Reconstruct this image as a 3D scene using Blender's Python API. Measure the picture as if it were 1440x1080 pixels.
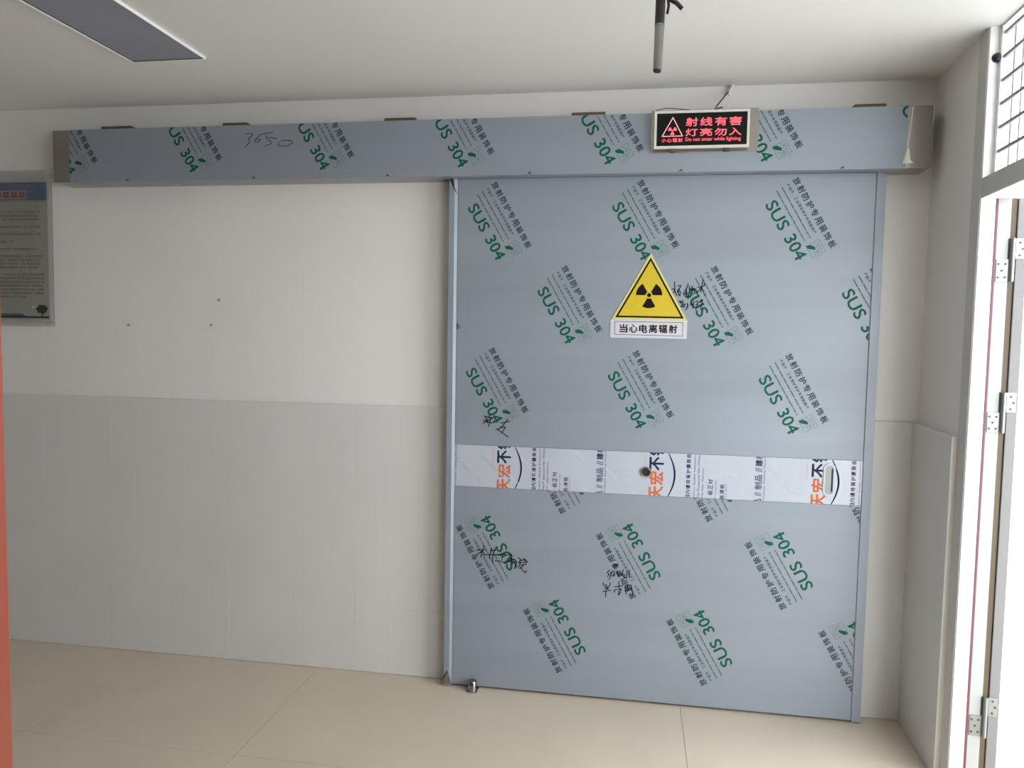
import bpy, bmesh, math, random
from mathutils import Matrix, Vector
random.seed(4)
D = bpy.data
S = bpy.context.scene
for o in list(D.objects): D.objects.remove(o)

# ------------------------------------------------------------ camera
cam = D.objects.new('camera', D.cameras.new('camera')); S.collection.objects.link(cam)
cam.data.sensor_width = 36; cam.data.lens = 36 * 1054.6 / 1440; cam.data.clip_start = .02
r_, u_, f_ = Vector((.98714151, .15892155, .01719258)), Vector((-.02728905, .06156876, .99772972)), Vector((-.15750223, .98536959, -.0651139))
cam.matrix_world = Matrix(((r_.x, u_.x, -f_.x, 0), (r_.y, u_.y, -f_.y, -3.103), (r_.z, u_.z, -f_.z, 1.5), (0, 0, 0, 1)))
S.camera = cam

# ------------------------------------------------------------ light: bright overcast day, coming in through the right wall
w = D.worlds.new('overcast'); S.world = w; w.use_nodes = True
w.node_tree.nodes['Background'].inputs[0].default_value = (.93, .97, 1, 1)
w.node_tree.nodes['Background'].inputs[1].default_value = 8.7
S.view_settings.view_transform = 'Standard'; S.view_settings.look = 'None'
S.view_settings.exposure = 0.0; S.view_settings.gamma = 1; S.view_settings.use_curve_mapping = False
S.cycles.max_bounces = 10; S.cycles.diffuse_bounces = 7; S.cycles.transparent_max_bounces = 12
S.cycles.use_denoising = True

EX = Vector((-.045, -1, 0)).normalized()         # along the right wall, from the corner towards the camera
NX = Vector((1, -.045, 0)).normalized()          # out of the room through the right wall
def PR(s, n, z): return Vector((1.10, 0, z)) + EX * s + NX * n
def portal(name, s0, s1, z0, z1, n):
    l = D.lights.new(name, 'AREA'); l.shape = 'RECTANGLE'; l.size = s1 - s0; l.size_y = z1 - z0; l.cycles.is_portal = True
    o = D.objects.new(name, l); S.collection.objects.link(o)
    m = Matrix.Identity(4); xa, za = EX, NX; ya = za.cross(xa)
    m.col[0][:3] = xa; m.col[1][:3] = ya; m.col[2][:3] = za
    m.translation = PR((s0 + s1) / 2, n, (z0 + z1) / 2); o.matrix_world = m
WIN2 = (1.95, 3.6, .9, 2.3)
portal('portal_door', .5, 1.5, .0, 1.96, .1)
portal('portal_transom', .5, 1.5, 2.02, 2.48, .1)
portal('portal_window', *WIN2, .1)

# ------------------------------------------------------------ materials
MATS = {}
def mat(name, col, rough=.6, metal=0, spec=.5, noise=0, nscale=6, bump=0, bscale=40, stretch=(1, 1, 1), emit=0, coat=0, trans=0, bstretch=None, col2=None, alpha=1):
    m = D.materials.new(name); m.use_nodes = True; nt = m.node_tree; b = nt.nodes['Principled BSDF']
    b.inputs['Base Color'].default_value = (*col, 1); b.inputs['Roughness'].default_value = rough
    b.inputs['Metallic'].default_value = metal; b.inputs['Specular IOR Level'].default_value = spec
    b.inputs['Coat Weight'].default_value = coat; b.inputs['Transmission Weight'].default_value = trans; b.inputs['Alpha'].default_value = alpha
    if emit: b.inputs['Emission Color'].default_value = (*col, 1); b.inputs['Emission Strength'].default_value = emit
    def coords(sc):
        tc = nt.nodes.new('ShaderNodeTexCoord'); mp = nt.nodes.new('ShaderNodeMapping'); mp.inputs['Scale'].default_value = sc
        nt.links.new(tc.outputs['Object'], mp.inputs[0]); return mp
    if noise:
        n = nt.nodes.new('ShaderNodeTexNoise'); n.inputs['Scale'].default_value = nscale; n.inputs['Detail'].default_value = 4
        nt.links.new(coords(stretch).outputs[0], n.inputs['Vector'])
        mx = nt.nodes.new('ShaderNodeMix'); mx.data_type = 'RGBA'
        c2 = col2 or tuple(c * (1 - noise) for c in col); c1 = col if col2 else tuple(min(1, c * (1 + noise)) for c in col)
        mx.inputs[6].default_value = (*c1, 1); mx.inputs[7].default_value = (*c2, 1)
        rp = nt.nodes.new('ShaderNodeMapRange'); rp.inputs[1].default_value = .3; rp.inputs[2].default_value = .7
        nt.links.new(n.outputs['Fac'], rp.inputs[0]); nt.links.new(rp.outputs[0], mx.inputs[0]); nt.links.new(mx.outputs[2], b.inputs['Base Color'])
    if bump:
        n = nt.nodes.new('ShaderNodeTexNoise'); n.inputs['Scale'].default_value = bscale; n.inputs['Detail'].default_value = 3
        nt.links.new(coords(bstretch or stretch).outputs[0], n.inputs['Vector'])
        bp = nt.nodes.new('ShaderNodeBump'); bp.inputs['Strength'].default_value = bump; bp.inputs['Distance'].default_value = .01
        nt.links.new(n.outputs['Fac'], bp.inputs['Height']); nt.links.new(bp.outputs[0], b.inputs['Normal'])
    MATS[name] = m; return m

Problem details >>
Would you reproduce the lines above, from the very first through the line containing "portal('portal_window', *WIN2, .1)", exactly and without the pictures?

Expected output >>
Reconstruct this image as a 3D scene using Blender's Python API. Measure the picture as if it were 1440x1080 pixels.
import bpy, bmesh, math, random
from mathutils import Matrix, Vector
random.seed(4)
D = bpy.data
S = bpy.context.scene
for o in list(D.objects): D.objects.remove(o)

# ------------------------------------------------------------ camera
cam = D.objects.new('camera', D.cameras.new('camera')); S.collection.objects.link(cam)
cam.data.sensor_width = 36; cam.data.lens = 36 * 1054.6 / 1440; cam.data.clip_start = .02
r_, u_, f_ = Vector((.98714151, .15892155, .01719258)), Vector((-.02728905, .06156876, .99772972)), Vector((-.15750223, .98536959, -.0651139))
cam.matrix_world = Matrix(((r_.x, u_.x, -f_.x, 0), (r_.y, u_.y, -f_.y, -3.103), (r_.z, u_.z, -f_.z, 1.5), (0, 0, 0, 1)))
S.camera = cam

# ------------------------------------------------------------ light: bright overcast day, coming in through the right wall
w = D.worlds.new('overcast'); S.world = w; w.use_nodes = True
w.node_tree.nodes['Background'].inputs[0].default_value = (.93, .97, 1, 1)
w.node_tree.nodes['Background'].inputs[1].default_value = 8.7
S.view_settings.view_transform = 'Standard'; S.view_settings.look = 'None'
S.view_settings.exposure = 0.0; S.view_settings.gamma = 1; S.view_settings.use_curve_mapping = False
S.cycles.max_bounces = 10; S.cycles.diffuse_bounces = 7; S.cycles.transparent_max_bounces = 12
S.cycles.use_denoising = True

EX = Vector((-.045, -1, 0)).normalized()         # along the right wall, from the corner towards the camera
NX = Vector((1, -.045, 0)).normalized()          # out of the room through the right wall
def PR(s, n, z): return Vector((1.10, 0, z)) + EX * s + NX * n
def portal(name, s0, s1, z0, z1, n):
    l = D.lights.new(name, 'AREA'); l.shape = 'RECTANGLE'; l.size = s1 - s0; l.size_y = z1 - z0; l.cycles.is_portal = True
    o = D.objects.new(name, l); S.collection.objects.link(o)
    m = Matrix.Identity(4); xa, za = EX, NX; ya = za.cross(xa)
    m.col[0][:3] = xa; m.col[1][:3] = ya; m.col[2][:3] = za
    m.translation = PR((s0 + s1) / 2, n, (z0 + z1) / 2); o.matrix_world = m
WIN2 = (1.95, 3.6, .9, 2.3)
portal('portal_door', .5, 1.5, .0, 1.96, .1)
portal('portal_transom', .5, 1.5, 2.02, 2.48, .1)
portal('portal_window', *WIN2, .1)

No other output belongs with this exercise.